Kitap zaman zaman akıcı, zaman zaman sıkıcı ilerliyor.
Karakterlerimiz Fransa’nın kırsallarında bisiklet sürerken tanışırlar ve aşık olurlar ama beraberlikleri kısa sürer çünkü bir bomba ikiliyi ayırır. Birbirlerini ararlar, bulamazlar. Öldüklerine inanırlar. İkisi de hayatlarında farklı yollar çizerler.
Leon Paris Emniyeti’nde çalışıyordur. Evli ve çocukludur. Louise ise özgür ruhlu ve başına buyruk bir daktilo kızdır.
Bombardımandan yaklaşık 10 yıl sonra metroda karşılaşırlar. Bu karşılaşma hayatlarında yeni bir dönüm noktası olacaktır.
Louis’in bunca şeyden sonra hâlâ Leon’a mektup yazması da aşkın her daim süreceğini gösteriyor.
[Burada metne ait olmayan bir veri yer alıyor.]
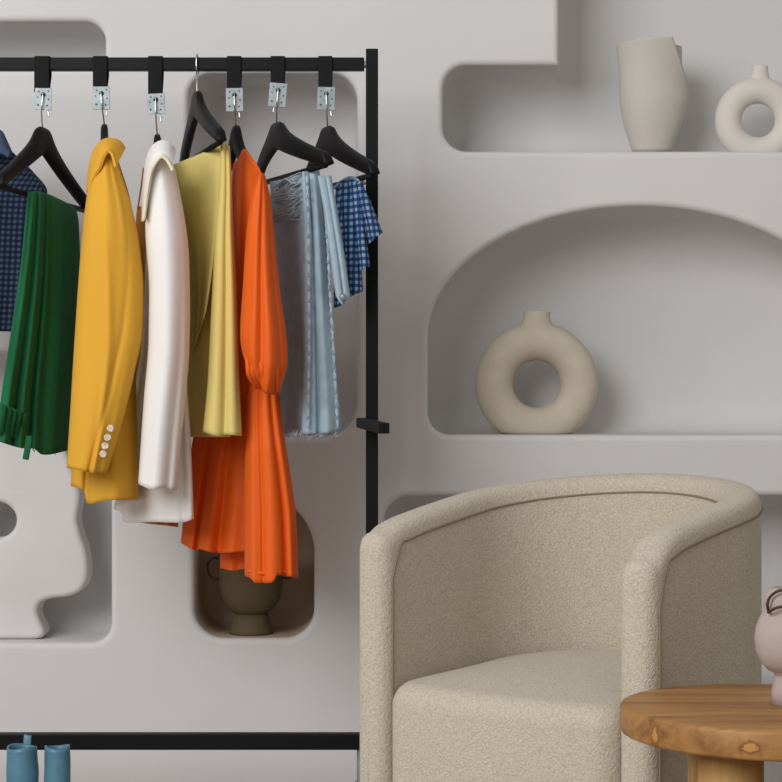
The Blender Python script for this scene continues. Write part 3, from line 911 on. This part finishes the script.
bm = bmesh.new()
random.seed(9)
for i in range(60):
    x = random.uniform(282, 341)
    d_ = lerp(3.97, 3.905, min(1, (x - 282) / 25))
    y = 431 + random.uniform(-2, 1)
    pts = [P(x, y, d_), P(x + random.uniform(-2, 2), y + random.uniform(2, 5), d_ - 0.012), P(x + random.uniform(-4, 4), y + random.uniform(3, 9), d_ - 0.006)]
    tube(bm, smooth_path(pts, 3), 0.0006, 5)
t_ = obj('frayed_hem', bm, M['thread'], g); t_['kind'] = 'stuff'
bm = bmesh.new()
c = P(343, 297, 3.853)
bmesh.ops.create_uvsphere(bm, u_segments=16, v_segments=8, radius=1, matrix=Matrix.Translation(c) @ Matrix.Diagonal((0.007, 0.004, 0.007, 1)))
obj('button', bm, M['zinc'], g)

# gingham top by the post: pleats of different lengths
g = thing('gingham_top', 'blue and white gingham ruffled top beside the right post', 'top', P(352, 310, 3.95))
pleats = [
    ([(185, 336), (230, 334.5), (300, 334)], [(181, 346), (230, 348), (304, 346)], (3.96, 3.95), [(0, 8), (0.5, 4), (1, -6)], 81),
    ([(181, 340), (230, 343), (298, 345)], [(180, 354), (230, 358), (290, 363)], (3.93, 3.925), [(0, 4), (0.4, 1), (1, 1)], 82),
    ([(180, 349), (220, 355), (272, 360)], [(181, 361), (220, 364), (265, 370)], (3.905, 3.90), [(0, 0), (0.5, -1), (1, 2)], 83),
    ([(182, 355), (210, 362), (244, 369)], [(182, 361.5), (205, 372), (231, 382.5)], (3.885, 3.875), [(0, 0), (0.5, 0), (1, 2)], 84)]
for L_, R_, dd, bt, sd in pleats:
    fall('pleat', M['gingham'], g, L_, R_, dd, [(0, 0.012), (0.3, 0.025), (1, 0.035)], bot=bt, folds=[(0.5, 0.5, 0.3, 0.002, 0.008)], wob=0.003, seed=sd, nu=40)
bm = bmesh.new()
tube(bm, smooth_path([P(336, 187, 3.96), P(344, 181, 3.94), P(352, 178.5, 3.92), P(362, 182, 3.885)], 6), 0.0045, 12, flat=0.010)
obj('waist_casing', bm, M['gingham'], g)

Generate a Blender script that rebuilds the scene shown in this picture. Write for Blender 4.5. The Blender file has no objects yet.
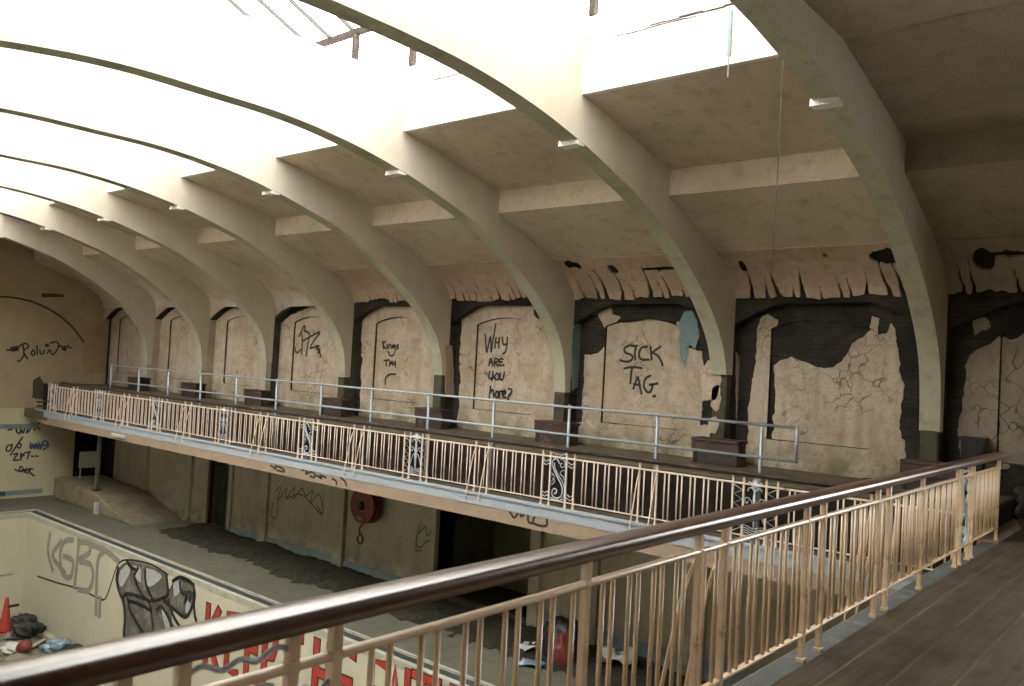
import bpy, bmesh, math, random
import numpy as np
from mathutils import Vector, Matrix

random.seed(7)
SC = bpy.context.scene
COL = SC.collection

# ------------------------------------------------------------------ camera
F_PX, YAW, PITCH, ROLL = 837.458, 0.8672, 0.0270, 0.0544
W_PX, H_PX = 1024.0, 686.0
fw = np.array([math.sin(YAW)*math.cos(PITCH), math.cos(YAW)*math.cos(PITCH), math.sin(PITCH)])
_r = np.array([math.cos(YAW), -math.sin(YAW), 0.0]); _u = np.cross(_r, fw)
right = _r*math.cos(ROLL) + _u*math.sin(ROLL)
up = -_r*math.sin(ROLL) + _u*math.cos(ROLL)
cam_d = bpy.data.cameras.new('camera'); cam = bpy.data.objects.new('camera', cam_d); COL.objects.link(cam)
cam.matrix_world = Matrix(((right[0], up[0], -fw[0], 0), (right[1], up[1], -fw[1], 0), (right[2], up[2], -fw[2], 0), (0, 0, 0, 1)))
cam_d.sensor_width = 36.0; cam_d.lens = F_PX/W_PX*36.0; cam_d.clip_start = 0.05; cam_d.clip_end = 300
SC.camera = cam
cam_d.dof.use_dof = True; cam_d.dof.focus_distance = 13.0; cam_d.dof.aperture_fstop = 3.4

def hit(axis, v, x, y):
    """world point where the sight line of a measured spot meets the plane axis = v"""
    d = fw + right*(x-W_PX/2)/F_PX - up*(y-H_PX/2)/F_PX
    return d * (v / d[axis])

# ------------------------------------------------------------------ world and exposure
wd = bpy.data.worlds.new('overcast_sky'); SC.world = wd; wd.use_nodes = True
wn = wd.node_tree.nodes; wl = wd.node_tree.links
bg = wn['Background']; bg.inputs[0].default_value = (1.0, 0.975, 0.945, 1); bg.inputs[1].default_value = 6.8
SC.view_settings.view_transform = 'Standard'; SC.view_settings.look = 'None'
SC.view_settings.exposure = 0.9; SC.view_settings.gamma = 1.0
SC.view_settings.use_curve_mapping = False
SC.cycles.max_bounces = 8; SC.cycles.diffuse_bounces = 6; SC.cycles.transparent_max_bounces = 12
SC.cycles.sample_clamp_indirect = 6.0

# ------------------------------------------------------------------ materials
def new_mat(name):
    m = bpy.data.materials.new(name); m.use_nodes = True
    return m, m.node_tree.nodes, m.node_tree.links, m.node_tree.nodes['Principled BSDF']

def c4(c): return (c[0], c[1], c[2], 1.0)

def ramp(n, l, src, stops):
    r = n.new('ShaderNodeValToRGB'); e = r.color_ramp.elements
    e[0].position, e[0].color = stops[0][0], c4(stops[0][1]); e[1].position, e[1].color = stops[-1][0], c4(stops[-1][1])
    for p, c in stops[1:-1]:
        k = e.new(p); k.color = c4(c)
    l.new(src, r.inputs[0]); return r.outputs[0]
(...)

Örneğin çeyrek asır, dünyanın en büyük çölü, evlilik, kıtalar...
Eşine ve çocuklarına olan sevgi ve sadakati, sorunlara çözüm odaklı yaklaşması ve gerçekleri kabul edebilecek kadar cesur olması Yvonne’nın -Leon’un eşi- en sevdiğim karakter olmasına yetti.